Effective discussion of Apprendi's application to corporate fines

Thanks to this post at White Collar CrimProf Blog, I see that a District Court in California has issued an interesting and effective opinion in United States v. Au Optronics Corporation, No. C 09-00110 SI (N.D. Cal. July 18, 2011) (available here), concerning tha application of Apprendi to corporate fines.  Here are snippets from the ruling:

In light of the fact that the maximum fine in this case will depend upon proof of the gain or loss caused by the conspiracy, the government seeks two related orders from the Court. First, claiming that evidence of the effects of the alleged antitrust conspiracy is irrelevant to the defendants’ guilt, the government requests that the Court bifurcate the trial into a guilt phase and a penalty phase. Second, claiming that criminal fines are exempt from the Supreme Court’s decision in Apprendi v. New Jersey, 530 U.S. 466 (2000), the government seeks an order that the evidence presented in the penalty phase need not be presented to a jury....

Until recently, there would have been little reason to doubt Apprendi’s applicability to fines. Two circuits had applied Apprendi’s holding to criminal fines....[But] last year the First Circuit held that criminal fines were exempt from Apprendi’s rule [based on dicta in the Supreme Court's Ice decision]....

The government argues that this Court should follow the First Circuit.   Relying largely on the same reasoning as the First Circuit, it contends that under historical practices fines fell within the sole discretion of the trial judge....   The government argues that this historical practice renders Apprendi inapplicable to the fines in this case.

The Court is unconvinced.   As an initial matter, the Supreme Court’s statement in Ice is dicta, made without the benefit of briefing or argument in a case whose facts do not remotely resemble the facts of this case.   While, of course, Supreme Court dicta is compelling, losing sight of Apprendi’s mandate based upon one clause in Ice risks losing the forest for the trees.....

The fine in this case is the primary form of punishment the government seeks and could amount to as much as $1 billion, ten times more than the fine authorized by the Sherman Act.  The magnitude and primacy of such punishment puts it in a separate class from an ordinary criminal fine imposed against a defendant who faces incarceration.
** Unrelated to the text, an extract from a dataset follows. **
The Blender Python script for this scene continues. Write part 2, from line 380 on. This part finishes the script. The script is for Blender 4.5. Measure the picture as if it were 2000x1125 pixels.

In the Court’s view, this is reason enough to apply Apprendi’s mandate and require a jury to find the amount of gain or loss under the alternative fines statute.

The historical practices the government has cited simply do not seem well suited for the situation before the Court, where incarceration -- or whippings, for that matter -- is not a penalty the Court can impose.   The Sherman Act authorizes a maximum fine of $100 million.   Should the government wish to go beyond that act’s authorization and seek a significantly larger fine based upon the establishment of additional facts, it must do so by following Apprendi’s mandate, and by proving those facts to a jury beyond a reasonable doubt.